MIT’s Hair Brushing Robot is Set to Redefine Hair Grooming

MIT’s Hair Brushing Robot is Set to Redefine Hair Grooming

This hair brushing robot will simplify untangling for people with limited mobility

Recently scientists from MIT's Computer Science and Artificial Intelligence Laboratory (CSAIL) and the Soft Math Lab at Harvard University, together developed a hair-brushing robot. The robotic arm has a sensorized soft brush, camera with force feedback, and closed-loop control, that can identify different hair types and groom accordingly.

A paper was published on this soft robot by Josie Hughes, Thomas Bolton Plumb-Reyes, L. Mahadevan, and Daniela Rus. The robotic hairbrush, called 'RoboWig' is intended in reducing the pain involved in untangling hair and to assist the elderly, young, and people with limited mobility in the process of grooming their hair. The paper reveals that this soft robot leverages a model of entangled soft fiber bundles and mathematical algorithms that can identify tangled hair as entwined double helices. The sensorized soft bristle end effector can efficiently measure the forces during brushing and also creates fore-feedbacks that ensure that the user can control the device and feel what it is up to.

The team has performed many experiments to validate the innovation. According to the paper, "First, we show repeated brushing of a single wig with the brushing height fixed.
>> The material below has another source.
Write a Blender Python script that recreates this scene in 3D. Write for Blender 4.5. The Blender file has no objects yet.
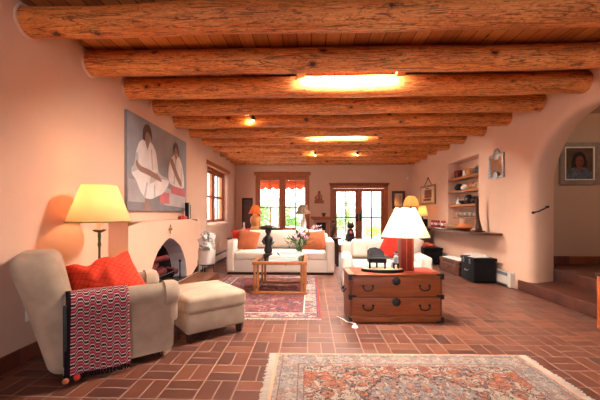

We see the expected rise in force as the hair fibers start to jam, after which the force applied to the brush overcomes this jamming force and brushes free. The brush force is the highest for the first brush, however, reduces with brushing iterations as with each brush a number of entanglements are removed."

The camera on the robot arm clicks the picture of the hair, analyses it by converting it to Grayscale images, by using horizontal and vertical (x/y) gradient ratio, and finally performs computations to understand the texture, straight or curly. The paper says that this project is proposed to use sigmoid function and computer vision to select the brushing heights for different hairs and identify the curliness of the hair respectively. Also, it says that there is an increased need for conducting human-based experiments to understand the 'pain' factor properly and get subjective feedback. This nascent innovation is pathbreaking since untangling hair is a complex process and robots should not cause pain, but should also be able to put enough pressure necessary to untangle it. While speaking to MIT News, Josie Hughes told that "In addition to hair brushing, the insights provided by our approach could be applied to brushing of fibers for textiles, or animal fibers."